-- Start PROVIDED DATA --
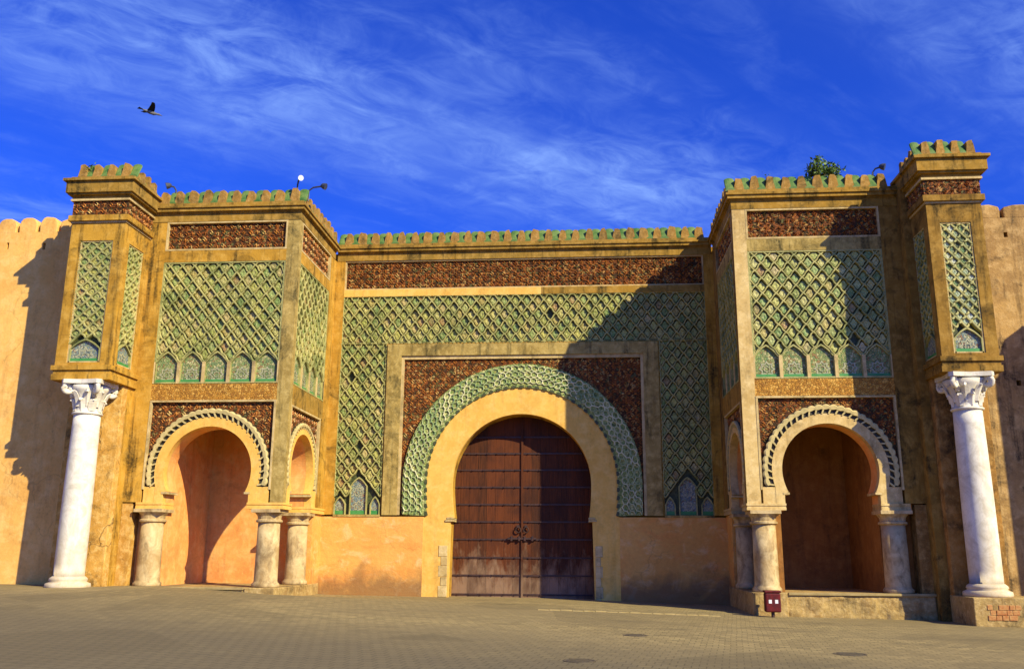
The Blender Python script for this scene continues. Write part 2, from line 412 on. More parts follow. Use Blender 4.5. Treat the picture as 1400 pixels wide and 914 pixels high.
def paving():
    k = NT('small_brick_paving')
    br = k.n('ShaderNodeTexBrick')
    br.inputs['Scale'].default_value = 1.0
    br.inputs['Mortar Size'].default_value = 0.012
    br.inputs['Brick Width'].default_value = 0.26
    br.inputs['Row Height'].default_value = 0.30
    br.inputs['Color1'].default_value = srgb(168, 146, 96)
    br.inputs['Color2'].default_value = srgb(136, 118, 78)
    br.inputs['Mortar'].default_value = srgb(104, 92, 58)
    wob = k.noise(0.35, 3, 0.5, 0)
    cm = k.n('ShaderNodeCombineXYZ'); k.l(wob, cm.inputs[0]); k.l(wob, cm.inputs[1])
    va = k.n('ShaderNodeVectorMath', operation='ADD')
    ws = k.n('ShaderNodeVectorMath', operation='SCALE'); ws.inputs['Scale'].default_value = 0.07; k.l(cm.outputs[0], ws.inputs[0])
    k.l(k.vec(rot=(0, 0, rad(9))), va.inputs[0]); k.l(ws.outputs[0], va.inputs[1])
    k.l(va.outputs[0], br.inputs['Vector'])
    b = k.noise(1.5, 7, 0.72, 0.4)
    col = k.mix(k.rng(b, 0.40, 0.66, 0.0, 0.6), br.outputs['Color'], srgb(160, 138, 90))
    a = k.noise(0.13, 6, 0.62, 0.5, k.vec((0.7, 1.3, 1), (2, 7, 0)))
    col = k.mix(k.rng(a, 0.40, 0.62, 0, 0.7), col, srgb(136, 118, 80))
    c = k.noise(0.55, 6, 0.72, 0.6, k.vec((0.4, 1.8, 1), (3, 9, 0)))
    col = k.mix(k.rng(c, 0.54, 0.70, 0, 0.6), col, srgb(96, 84, 60))
    sp = k.n('ShaderNodeSeparateXYZ'); k.l(k.pos.outputs['Position'], sp.inputs[0])
    zn = k.math('ADD', k.math('ADD', sp.outputs[1], k.math('MULTIPLY', sp.outputs[0], 0.40)), k.math('MULTIPLY', c, 7.0))
    fore_vignette = k.rng(zn, -18.5, -11.5, 1.0, 0.0)  # vignette-like foreground darkening, painted into the paving colour
    col = k.mix(k.math('MULTIPLY', fore_vignette, 0.8), col, k.mix(br.outputs['Fac'], srgb(104, 93, 70), srgb(76, 68, 52)))
    pv = k.voro(0.32, k.vec((1, 0.7, 1), (3, 1, 0)), 'F1', 'Color')
    ps = k.n('ShaderNodeSeparateColor'); k.l(pv, ps.inputs[0])
    col = k.mix(k.rng(ps.outputs[0], 0.55, 1.0, 0, 0.28), col, srgb(82, 72, 50))
    d = k.noise(22, 3, 0.6)
    col = k.mix(k.rng(d, 0.4, 0.75, 0, 0.35), col, srgb(80, 70, 50))
    k.bump(k.math('SUBTRACT', k.math('MULTIPLY', b, 0.7), k.math('MULTIPLY', br.outputs['Fac'], 0.7)), 0.45, 0.02)
    return k.fin(col, 0.9, 0.2)
MT['paving'] = paving()
MT['kerb'] = simple('pale_kerb_stone', srgb(174, 150, 98), srgb(148, 128, 82), 3, 0.9, 0.2)
MT['red_paint'] = simple('dark_red_paint', srgb(104, 18, 14), srgb(70, 14, 12), 7, 0.6, 0.3)
MT['white'] = simple('white_sticker', srgb(232, 230, 224), srgb(220, 216, 208), 6, 0.6, 0.3)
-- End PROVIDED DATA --
__WRITTEN TASK__.
Write out the whole listing exactly, and drop the pictures.

__FINAL ANSWER__.
The Blender Python script for this scene continues. Write part 2, from line 412 on. More parts follow. Use Blender 4.5. Treat the picture as 1400 pixels wide and 914 pixels high.
def paving():
    k = NT('small_brick_paving')
    br = k.n('ShaderNodeTexBrick')
    br.inputs['Scale'].default_value = 1.0
    br.inputs['Mortar Size'].default_value = 0.012
    br.inputs['Brick Width'].default_value = 0.26
    br.inputs['Row Height'].default_value = 0.30
    br.inputs['Color1'].default_value = srgb(168, 146, 96)
    br.inputs['Color2'].default_value = srgb(136, 118, 78)
    br.inputs['Mortar'].default_value = srgb(104, 92, 58)
    wob = k.noise(0.35, 3, 0.5, 0)
    cm = k.n('ShaderNodeCombineXYZ'); k.l(wob, cm.inputs[0]); k.l(wob, cm.inputs[1])
    va = k.n('ShaderNodeVectorMath', operation='ADD')
    ws = k.n('ShaderNodeVectorMath', operation='SCALE'); ws.inputs['Scale'].default_value = 0.07; k.l(cm.outputs[0], ws.inputs[0])
    k.l(k.vec(rot=(0, 0, rad(9))), va.inputs[0]); k.l(ws.outputs[0], va.inputs[1])
    k.l(va.outputs[0], br.inputs['Vector'])
    b = k.noise(1.5, 7, 0.72, 0.4)
    col = k.mix(k.rng(b, 0.40, 0.66, 0.0, 0.6), br.outputs['Color'], srgb(160, 138, 90))
    a = k.noise(0.13, 6, 0.62, 0.5, k.vec((0.7, 1.3, 1), (2, 7, 0)))
    col = k.mix(k.rng(a, 0.40, 0.62, 0, 0.7), col, srgb(136, 118, 80))
    c = k.noise(0.55, 6, 0.72, 0.6, k.vec((0.4, 1.8, 1), (3, 9, 0)))
    col = k.mix(k.rng(c, 0.54, 0.70, 0, 0.6), col, srgb(96, 84, 60))
    sp = k.n('ShaderNodeSeparateXYZ'); k.l(k.pos.outputs['Position'], sp.inputs[0])
    zn = k.math('ADD', k.math('ADD', sp.outputs[1], k.math('MULTIPLY', sp.outputs[0], 0.40)), k.math('MULTIPLY', c, 7.0))
    fore_vignette = k.rng(zn, -18.5, -11.5, 1.0, 0.0)  # vignette-like foreground darkening, painted into the paving colour
    col = k.mix(k.math('MULTIPLY', fore_vignette, 0.8), col, k.mix(br.outputs['Fac'], srgb(104, 93, 70), srgb(76, 68, 52)))
    pv = k.voro(0.32, k.vec((1, 0.7, 1), (3, 1, 0)), 'F1', 'Color')
    ps = k.n('ShaderNodeSeparateColor'); k.l(pv, ps.inputs[0])
    col = k.mix(k.rng(ps.outputs[0], 0.55, 1.0, 0, 0.28), col, srgb(82, 72, 50))
    d = k.noise(22, 3, 0.6)
    col = k.mix(k.rng(d, 0.4, 0.75, 0, 0.35), col, srgb(80, 70, 50))
    k.bump(k.math('SUBTRACT', k.math('MULTIPLY', b, 0.7), k.math('MULTIPLY', br.outputs['Fac'], 0.7)), 0.45, 0.02)
    return k.fin(col, 0.9, 0.2)
MT['paving'] = paving()
MT['kerb'] = simple('pale_kerb_stone', srgb(174, 150, 98), srgb(148, 128, 82), 3, 0.9, 0.2)
MT['red_paint'] = simple('dark_red_paint', srgb(104, 18, 14), srgb(70, 14, 12), 7, 0.6, 0.3)
MT['white'] = simple('white_sticker', srgb(232, 230, 224), srgb(220, 216, 208), 6, 0.6, 0.3)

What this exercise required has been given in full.